Give back the exact lines spanning from the line with "Keep writing the" to the line with "3, 'X'), bevel=.012)", with both of those lines included and no others.

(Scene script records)
------------------------------

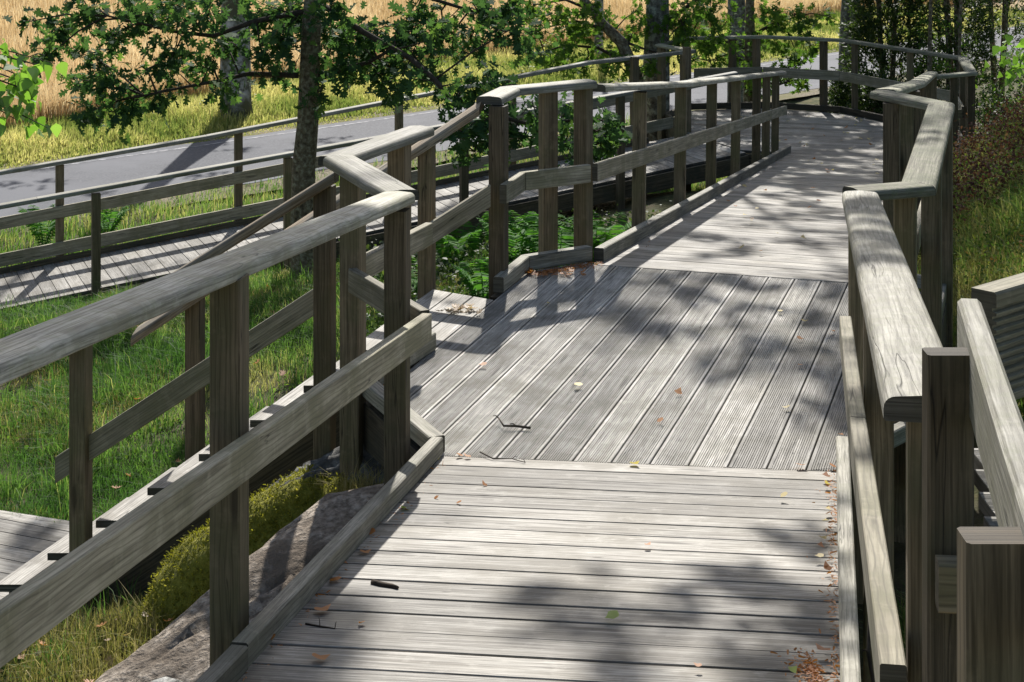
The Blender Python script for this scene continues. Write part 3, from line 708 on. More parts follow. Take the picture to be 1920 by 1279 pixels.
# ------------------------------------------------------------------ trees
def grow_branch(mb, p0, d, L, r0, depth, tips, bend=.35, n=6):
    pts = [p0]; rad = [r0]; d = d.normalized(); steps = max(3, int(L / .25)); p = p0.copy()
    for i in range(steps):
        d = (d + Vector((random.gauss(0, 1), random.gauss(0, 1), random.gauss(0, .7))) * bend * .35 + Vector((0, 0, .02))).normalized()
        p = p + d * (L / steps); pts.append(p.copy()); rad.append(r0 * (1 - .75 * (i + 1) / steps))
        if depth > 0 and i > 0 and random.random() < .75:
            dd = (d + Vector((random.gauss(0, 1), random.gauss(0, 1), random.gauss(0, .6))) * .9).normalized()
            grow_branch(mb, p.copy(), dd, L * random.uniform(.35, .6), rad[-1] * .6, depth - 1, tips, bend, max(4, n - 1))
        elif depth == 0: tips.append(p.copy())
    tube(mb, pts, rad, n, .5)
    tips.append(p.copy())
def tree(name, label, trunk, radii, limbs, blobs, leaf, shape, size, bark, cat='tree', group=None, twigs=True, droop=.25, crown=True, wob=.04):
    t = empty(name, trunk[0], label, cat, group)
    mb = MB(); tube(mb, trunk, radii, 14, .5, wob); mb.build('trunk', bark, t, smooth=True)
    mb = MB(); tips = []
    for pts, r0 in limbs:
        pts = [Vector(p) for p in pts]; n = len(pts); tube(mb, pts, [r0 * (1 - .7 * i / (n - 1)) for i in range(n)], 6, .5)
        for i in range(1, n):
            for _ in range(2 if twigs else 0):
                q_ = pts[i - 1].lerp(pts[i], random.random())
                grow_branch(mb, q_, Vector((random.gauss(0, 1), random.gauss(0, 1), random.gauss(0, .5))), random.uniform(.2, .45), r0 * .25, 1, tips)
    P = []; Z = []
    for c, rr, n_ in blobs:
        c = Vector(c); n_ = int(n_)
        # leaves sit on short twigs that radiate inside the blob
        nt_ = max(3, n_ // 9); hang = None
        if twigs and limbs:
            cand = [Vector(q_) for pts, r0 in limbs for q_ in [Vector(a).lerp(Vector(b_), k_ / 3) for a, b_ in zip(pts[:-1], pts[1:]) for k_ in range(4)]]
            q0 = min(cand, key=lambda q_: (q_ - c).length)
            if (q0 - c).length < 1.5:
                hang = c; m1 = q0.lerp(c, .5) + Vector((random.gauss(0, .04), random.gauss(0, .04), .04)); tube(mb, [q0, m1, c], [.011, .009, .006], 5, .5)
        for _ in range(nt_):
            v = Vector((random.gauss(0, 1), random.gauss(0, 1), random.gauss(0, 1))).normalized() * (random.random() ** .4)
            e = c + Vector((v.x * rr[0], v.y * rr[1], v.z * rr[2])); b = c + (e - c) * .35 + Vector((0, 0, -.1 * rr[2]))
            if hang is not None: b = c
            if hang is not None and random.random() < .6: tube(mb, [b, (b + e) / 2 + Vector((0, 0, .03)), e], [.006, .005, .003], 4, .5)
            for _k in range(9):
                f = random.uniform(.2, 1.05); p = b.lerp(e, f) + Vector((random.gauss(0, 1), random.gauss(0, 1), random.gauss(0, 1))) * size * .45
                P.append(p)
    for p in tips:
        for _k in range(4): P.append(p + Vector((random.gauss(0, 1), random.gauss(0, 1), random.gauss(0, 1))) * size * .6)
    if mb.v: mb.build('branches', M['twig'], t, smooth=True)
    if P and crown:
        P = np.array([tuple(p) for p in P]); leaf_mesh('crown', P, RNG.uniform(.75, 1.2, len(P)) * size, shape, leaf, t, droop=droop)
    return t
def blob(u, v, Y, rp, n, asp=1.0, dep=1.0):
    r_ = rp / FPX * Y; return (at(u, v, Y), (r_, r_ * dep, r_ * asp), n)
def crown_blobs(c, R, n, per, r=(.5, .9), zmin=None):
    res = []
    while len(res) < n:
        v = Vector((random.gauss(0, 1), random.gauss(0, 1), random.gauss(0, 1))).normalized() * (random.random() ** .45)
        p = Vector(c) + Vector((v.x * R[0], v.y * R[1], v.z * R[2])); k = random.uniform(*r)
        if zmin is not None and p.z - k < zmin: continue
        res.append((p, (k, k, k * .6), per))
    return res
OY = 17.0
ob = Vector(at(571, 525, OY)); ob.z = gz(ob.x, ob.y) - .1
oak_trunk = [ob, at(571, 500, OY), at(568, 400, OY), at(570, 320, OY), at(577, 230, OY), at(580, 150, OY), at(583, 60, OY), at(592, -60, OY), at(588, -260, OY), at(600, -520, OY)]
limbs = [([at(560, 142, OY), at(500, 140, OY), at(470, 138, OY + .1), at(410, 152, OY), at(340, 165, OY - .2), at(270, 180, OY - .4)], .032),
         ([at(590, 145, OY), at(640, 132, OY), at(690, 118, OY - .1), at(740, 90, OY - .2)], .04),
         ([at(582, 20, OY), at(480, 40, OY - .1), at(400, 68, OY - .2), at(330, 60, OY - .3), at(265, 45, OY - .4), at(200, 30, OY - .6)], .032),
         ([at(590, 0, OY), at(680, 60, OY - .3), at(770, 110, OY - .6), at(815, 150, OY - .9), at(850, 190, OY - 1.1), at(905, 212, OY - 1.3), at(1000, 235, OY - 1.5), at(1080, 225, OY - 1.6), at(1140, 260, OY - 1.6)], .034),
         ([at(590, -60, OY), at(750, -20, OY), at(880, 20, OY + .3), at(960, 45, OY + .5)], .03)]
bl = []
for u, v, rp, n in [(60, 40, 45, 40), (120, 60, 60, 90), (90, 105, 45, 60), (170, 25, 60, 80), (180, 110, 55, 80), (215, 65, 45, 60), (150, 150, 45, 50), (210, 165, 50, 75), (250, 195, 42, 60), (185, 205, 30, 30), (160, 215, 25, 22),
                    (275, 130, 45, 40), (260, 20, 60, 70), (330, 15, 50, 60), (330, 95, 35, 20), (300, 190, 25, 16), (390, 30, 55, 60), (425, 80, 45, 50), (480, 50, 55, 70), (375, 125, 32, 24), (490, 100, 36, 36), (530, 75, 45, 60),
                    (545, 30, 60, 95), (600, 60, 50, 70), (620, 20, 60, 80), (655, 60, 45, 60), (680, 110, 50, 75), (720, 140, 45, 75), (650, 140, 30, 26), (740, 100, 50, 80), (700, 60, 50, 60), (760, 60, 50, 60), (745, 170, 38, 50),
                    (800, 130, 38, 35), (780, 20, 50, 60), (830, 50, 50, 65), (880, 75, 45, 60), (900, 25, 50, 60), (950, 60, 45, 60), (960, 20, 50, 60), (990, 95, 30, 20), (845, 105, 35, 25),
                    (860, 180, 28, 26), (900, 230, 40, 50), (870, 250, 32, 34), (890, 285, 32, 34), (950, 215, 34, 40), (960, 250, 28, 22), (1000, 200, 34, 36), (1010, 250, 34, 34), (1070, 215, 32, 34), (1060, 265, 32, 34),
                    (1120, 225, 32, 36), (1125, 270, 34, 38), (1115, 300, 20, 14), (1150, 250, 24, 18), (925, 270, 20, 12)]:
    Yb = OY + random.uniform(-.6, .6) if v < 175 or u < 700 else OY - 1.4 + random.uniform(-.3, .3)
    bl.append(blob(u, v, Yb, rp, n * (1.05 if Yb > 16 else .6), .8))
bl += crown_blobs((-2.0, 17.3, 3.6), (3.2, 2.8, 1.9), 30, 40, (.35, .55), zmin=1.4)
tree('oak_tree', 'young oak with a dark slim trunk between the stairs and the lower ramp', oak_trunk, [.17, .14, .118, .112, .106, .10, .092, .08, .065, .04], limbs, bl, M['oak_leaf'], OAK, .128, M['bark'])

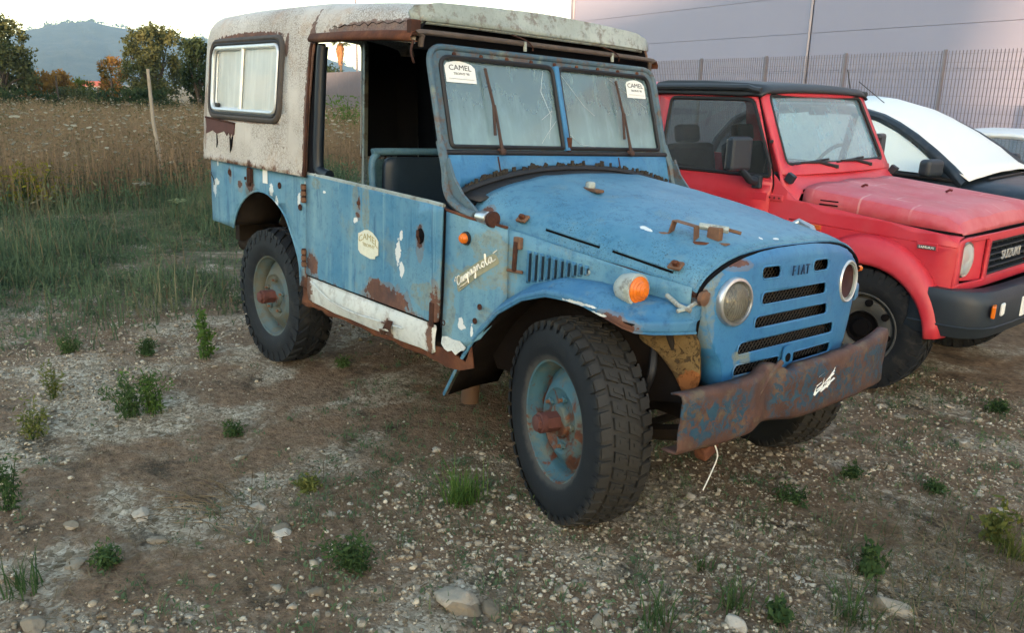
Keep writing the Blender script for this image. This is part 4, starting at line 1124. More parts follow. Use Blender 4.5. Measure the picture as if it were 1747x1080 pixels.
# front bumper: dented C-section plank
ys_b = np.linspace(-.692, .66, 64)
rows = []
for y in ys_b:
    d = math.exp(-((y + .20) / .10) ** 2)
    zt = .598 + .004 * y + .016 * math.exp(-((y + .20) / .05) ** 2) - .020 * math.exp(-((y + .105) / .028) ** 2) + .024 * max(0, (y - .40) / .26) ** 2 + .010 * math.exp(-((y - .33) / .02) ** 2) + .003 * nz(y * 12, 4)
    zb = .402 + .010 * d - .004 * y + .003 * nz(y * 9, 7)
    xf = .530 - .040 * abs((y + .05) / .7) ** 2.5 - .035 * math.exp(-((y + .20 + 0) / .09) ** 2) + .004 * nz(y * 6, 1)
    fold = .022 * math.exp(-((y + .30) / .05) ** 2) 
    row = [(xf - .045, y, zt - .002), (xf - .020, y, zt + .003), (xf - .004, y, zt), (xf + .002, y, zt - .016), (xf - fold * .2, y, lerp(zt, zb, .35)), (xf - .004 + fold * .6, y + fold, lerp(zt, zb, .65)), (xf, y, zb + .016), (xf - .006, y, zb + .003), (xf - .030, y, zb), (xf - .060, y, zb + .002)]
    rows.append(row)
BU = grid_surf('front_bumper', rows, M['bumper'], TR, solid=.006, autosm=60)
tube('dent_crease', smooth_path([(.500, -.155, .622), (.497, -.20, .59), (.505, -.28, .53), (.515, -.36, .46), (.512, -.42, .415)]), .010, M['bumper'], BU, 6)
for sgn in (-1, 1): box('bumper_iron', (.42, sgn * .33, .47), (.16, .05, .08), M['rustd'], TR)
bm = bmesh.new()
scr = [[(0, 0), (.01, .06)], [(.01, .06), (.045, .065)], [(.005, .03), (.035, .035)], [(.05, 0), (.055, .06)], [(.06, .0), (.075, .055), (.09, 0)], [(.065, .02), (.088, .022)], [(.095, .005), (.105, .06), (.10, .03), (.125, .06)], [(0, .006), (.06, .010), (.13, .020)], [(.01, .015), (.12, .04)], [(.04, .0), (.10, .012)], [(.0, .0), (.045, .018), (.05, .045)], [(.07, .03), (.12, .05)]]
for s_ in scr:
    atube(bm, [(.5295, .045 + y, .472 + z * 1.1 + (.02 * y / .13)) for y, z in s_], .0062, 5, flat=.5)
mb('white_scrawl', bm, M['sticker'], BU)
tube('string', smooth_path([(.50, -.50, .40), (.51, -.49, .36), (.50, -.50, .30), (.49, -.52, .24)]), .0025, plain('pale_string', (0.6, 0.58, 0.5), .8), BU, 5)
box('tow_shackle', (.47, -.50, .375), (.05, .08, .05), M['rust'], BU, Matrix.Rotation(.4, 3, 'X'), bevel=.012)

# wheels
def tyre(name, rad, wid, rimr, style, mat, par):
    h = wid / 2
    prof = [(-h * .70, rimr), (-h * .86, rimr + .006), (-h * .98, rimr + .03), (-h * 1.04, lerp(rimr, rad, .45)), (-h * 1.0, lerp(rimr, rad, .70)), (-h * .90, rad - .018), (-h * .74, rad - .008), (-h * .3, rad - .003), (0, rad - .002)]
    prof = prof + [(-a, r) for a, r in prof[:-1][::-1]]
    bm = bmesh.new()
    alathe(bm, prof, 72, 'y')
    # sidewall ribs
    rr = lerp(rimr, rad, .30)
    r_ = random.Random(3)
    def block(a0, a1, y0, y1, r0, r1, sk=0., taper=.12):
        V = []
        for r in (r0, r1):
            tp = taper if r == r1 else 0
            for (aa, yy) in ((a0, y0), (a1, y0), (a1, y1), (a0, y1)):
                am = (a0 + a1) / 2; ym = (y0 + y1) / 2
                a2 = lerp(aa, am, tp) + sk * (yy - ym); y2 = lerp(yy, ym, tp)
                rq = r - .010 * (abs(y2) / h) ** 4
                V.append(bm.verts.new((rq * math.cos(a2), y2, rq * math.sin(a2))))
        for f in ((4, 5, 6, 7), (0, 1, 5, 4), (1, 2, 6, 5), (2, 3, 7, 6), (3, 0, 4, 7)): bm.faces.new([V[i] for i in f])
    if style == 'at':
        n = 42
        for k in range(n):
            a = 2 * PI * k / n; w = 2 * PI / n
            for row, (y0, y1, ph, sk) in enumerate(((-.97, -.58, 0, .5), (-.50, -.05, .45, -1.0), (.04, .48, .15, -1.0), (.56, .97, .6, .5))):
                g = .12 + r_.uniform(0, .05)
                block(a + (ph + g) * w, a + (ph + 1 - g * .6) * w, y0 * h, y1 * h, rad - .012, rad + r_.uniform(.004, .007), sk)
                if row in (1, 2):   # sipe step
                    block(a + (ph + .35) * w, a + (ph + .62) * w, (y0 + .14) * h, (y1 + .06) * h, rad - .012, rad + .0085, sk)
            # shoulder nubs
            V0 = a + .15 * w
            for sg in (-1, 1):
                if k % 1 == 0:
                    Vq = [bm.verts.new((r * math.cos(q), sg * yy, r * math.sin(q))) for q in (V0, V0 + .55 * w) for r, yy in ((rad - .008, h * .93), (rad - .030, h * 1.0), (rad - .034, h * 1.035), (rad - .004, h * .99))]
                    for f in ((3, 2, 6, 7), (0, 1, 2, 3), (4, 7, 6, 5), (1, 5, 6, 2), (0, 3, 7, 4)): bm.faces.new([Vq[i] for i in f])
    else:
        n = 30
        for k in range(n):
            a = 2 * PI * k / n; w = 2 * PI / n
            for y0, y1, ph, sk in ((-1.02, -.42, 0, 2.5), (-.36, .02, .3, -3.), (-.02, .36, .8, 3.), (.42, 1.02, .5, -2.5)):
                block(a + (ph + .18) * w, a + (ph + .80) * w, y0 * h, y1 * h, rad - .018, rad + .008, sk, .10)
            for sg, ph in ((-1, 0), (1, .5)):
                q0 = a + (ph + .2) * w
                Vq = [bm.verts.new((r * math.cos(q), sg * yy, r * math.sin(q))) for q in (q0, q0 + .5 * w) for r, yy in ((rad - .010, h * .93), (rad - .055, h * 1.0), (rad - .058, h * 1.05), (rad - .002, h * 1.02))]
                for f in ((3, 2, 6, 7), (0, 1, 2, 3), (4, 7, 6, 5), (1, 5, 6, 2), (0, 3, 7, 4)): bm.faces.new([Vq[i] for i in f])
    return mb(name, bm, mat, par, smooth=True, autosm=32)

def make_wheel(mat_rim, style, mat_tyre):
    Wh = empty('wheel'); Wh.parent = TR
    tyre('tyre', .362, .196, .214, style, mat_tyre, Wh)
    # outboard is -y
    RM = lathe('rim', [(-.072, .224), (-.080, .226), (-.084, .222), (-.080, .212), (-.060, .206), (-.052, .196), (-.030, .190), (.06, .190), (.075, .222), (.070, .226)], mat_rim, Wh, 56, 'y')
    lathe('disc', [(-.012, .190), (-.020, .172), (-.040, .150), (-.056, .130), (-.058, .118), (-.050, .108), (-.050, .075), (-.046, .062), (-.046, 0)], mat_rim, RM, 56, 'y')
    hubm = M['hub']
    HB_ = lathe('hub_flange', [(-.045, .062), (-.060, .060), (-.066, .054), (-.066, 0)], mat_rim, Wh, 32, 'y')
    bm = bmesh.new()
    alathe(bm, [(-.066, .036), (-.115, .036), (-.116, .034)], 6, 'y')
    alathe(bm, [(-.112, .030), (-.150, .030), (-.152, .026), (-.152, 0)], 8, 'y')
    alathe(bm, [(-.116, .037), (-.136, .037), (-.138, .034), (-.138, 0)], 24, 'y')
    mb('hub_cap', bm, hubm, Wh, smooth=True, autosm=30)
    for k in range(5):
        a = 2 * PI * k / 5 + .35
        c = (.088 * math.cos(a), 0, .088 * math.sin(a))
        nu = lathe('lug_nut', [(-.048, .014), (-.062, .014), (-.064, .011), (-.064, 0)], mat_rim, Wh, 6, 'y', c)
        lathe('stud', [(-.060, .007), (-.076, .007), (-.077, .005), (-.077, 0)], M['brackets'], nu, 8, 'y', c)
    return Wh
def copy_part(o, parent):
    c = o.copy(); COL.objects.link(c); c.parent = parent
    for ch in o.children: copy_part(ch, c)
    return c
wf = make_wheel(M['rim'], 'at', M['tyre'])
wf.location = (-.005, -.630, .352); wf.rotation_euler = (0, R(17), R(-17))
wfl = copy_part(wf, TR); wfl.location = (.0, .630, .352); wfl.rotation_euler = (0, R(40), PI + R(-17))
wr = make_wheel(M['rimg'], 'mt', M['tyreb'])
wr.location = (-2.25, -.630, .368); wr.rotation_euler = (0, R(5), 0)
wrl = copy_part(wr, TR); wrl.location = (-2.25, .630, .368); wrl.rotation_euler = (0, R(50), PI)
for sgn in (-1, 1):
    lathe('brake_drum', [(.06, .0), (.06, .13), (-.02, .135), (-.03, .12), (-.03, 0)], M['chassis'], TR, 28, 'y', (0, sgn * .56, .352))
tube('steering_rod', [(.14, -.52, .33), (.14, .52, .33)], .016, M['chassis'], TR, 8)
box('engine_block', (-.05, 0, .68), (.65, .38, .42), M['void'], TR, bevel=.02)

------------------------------

Complete answer –
Keep writing the Blender script for this image. This is part 4, starting at line 1124. More parts follow. Use Blender 4.5. Measure the picture as if it were 1747x1080 pixels.
# front bumper: dented C-section plank
ys_b = np.linspace(-.692, .66, 64)
rows = []
for y in ys_b:
    d = math.exp(-((y + .20) / .10) ** 2)
    zt = .598 + .004 * y + .016 * math.exp(-((y + .20) / .05) ** 2) - .020 * math.exp(-((y + .105) / .028) ** 2) + .024 * max(0, (y - .40) / .26) ** 2 + .010 * math.exp(-((y - .33) / .02) ** 2) + .003 * nz(y * 12, 4)
    zb = .402 + .010 * d - .004 * y + .003 * nz(y * 9, 7)
    xf = .530 - .040 * abs((y + .05) / .7) ** 2.5 - .035 * math.exp(-((y + .20 + 0) / .09) ** 2) + .004 * nz(y * 6, 1)
    fold = .022 * math.exp(-((y + .30) / .05) ** 2) 
    row = [(xf - .045, y, zt - .002), (xf - .020, y, zt + .003), (xf - .004, y, zt), (xf + .002, y, zt - .016), (xf - fold * .2, y, lerp(zt, zb, .35)), (xf - .004 + fold * .6, y + fold, lerp(zt, zb, .65)), (xf, y, zb + .016), (xf - .006, y, zb + .003), (xf - .030, y, zb), (xf - .060, y, zb + .002)]
    rows.append(row)
BU = grid_surf('front_bumper', rows, M['bumper'], TR, solid=.006, autosm=60)
tube('dent_crease', smooth_path([(.500, -.155, .622), (.497, -.20, .59), (.505, -.28, .53), (.515, -.36, .46), (.512, -.42, .415)]), .010, M['bumper'], BU, 6)
for sgn in (-1, 1): box('bumper_iron', (.42, sgn * .33, .47), (.16, .05, .08), M['rustd'], TR)
bm = bmesh.new()
scr = [[(0, 0), (.01, .06)], [(.01, .06), (.045, .065)], [(.005, .03), (.035, .035)], [(.05, 0), (.055, .06)], [(.06, .0), (.075, .055), (.09, 0)], [(.065, .02), (.088, .022)], [(.095, .005), (.105, .06), (.10, .03), (.125, .06)], [(0, .006), (.06, .010), (.13, .020)], [(.01, .015), (.12, .04)], [(.04, .0), (.10, .012)], [(.0, .0), (.045, .018), (.05, .045)], [(.07, .03), (.12, .05)]]
for s_ in scr:
    atube(bm, [(.5295, .045 + y, .472 + z * 1.1 + (.02 * y / .13)) for y, z in s_], .0062, 5, flat=.5)
mb('white_scrawl', bm, M['sticker'], BU)
tube('string', smooth_path([(.50, -.50, .40), (.51, -.49, .36), (.50, -.50, .30), (.49, -.52, .24)]), .0025, plain('pale_string', (0.6, 0.58, 0.5), .8), BU, 5)
box('tow_shackle', (.47, -.50, .375), (.05, .08, .05), M['rust'], BU, Matrix.Rotation(.4, 3, 'X'), bevel=.012)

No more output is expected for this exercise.